Najib’s successes include ending a requirement that listed companies set aside at least 30 percent of their stock for ethnic Malay and indigenous investors and trimming some fuel and food subsidies in July to save 750 million ringgit in government expenditure. Najib plans to narrow the budget deficit to 2.8 percent of GDP by 2015, from an estimated 5.3 percent this year.
Smaller Margin
In 2008, the Barisan Nasional coalition, of which UMNO is the biggest party, had its slimmest election victory in more than 50 years as the opposition criticized the government for ethnic bias and failing to tame poverty and corruption. Najib faces his first election as prime minister by 2013.
Perkasa has about 100,000 members, at least 60 percent of whom are UMNO members disillusioned with the party’s ability to protect Malay rights, Zubir Harun, vice president of the group that held the keris-wielding rally, said in a telephone interview in July. He said the dagger is a “ceremonial” symbol of Malay culture and displaying it wasn’t a message of violence.

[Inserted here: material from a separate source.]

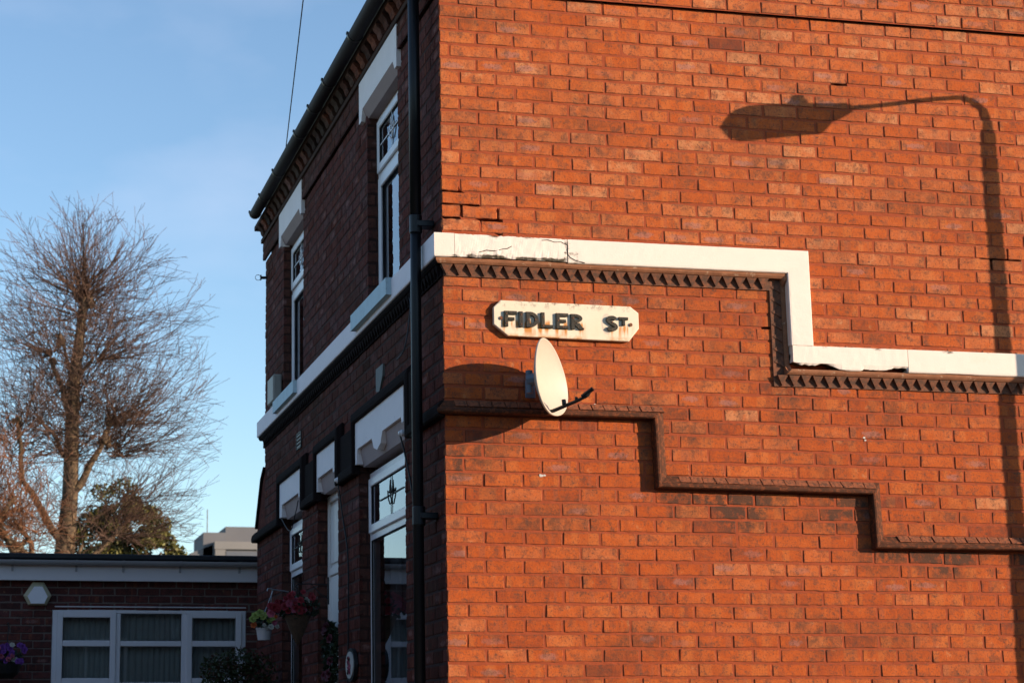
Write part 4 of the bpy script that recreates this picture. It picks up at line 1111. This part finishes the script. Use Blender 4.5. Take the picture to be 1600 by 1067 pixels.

“Any policy that erodes the rights of the Malays, we will fight,” said Zubir, 50, who said he’s an UMNO member.
Lim Guan Eng, secretary general of the opposition Democratic Action Party, said in a telephone interview that Perkasa was “a narrow, sectarian, racist group” harmful to national interests, and urged Najib to avoid what he described as pandering to them.
“It’s crunch time,” said Lim, also chief minister of the state of Penang, where companies such as Intel Corp. have factories. “Najib has been extremely political about it but it is time to get to the economic nuts and bolts. He has to be serious about meritocracy.”
Najib needs to speed up implementation, said Manu Bhaskaran, Singapore-based head of economic research at Centennial Group Holdings, which advises on emerging markets.
“If the follow-through is not there, then a lot of investors will say ‘That’s it, there are more interesting things to do than wait for Malaysia to get its act together,’” he said in an August telephone interview.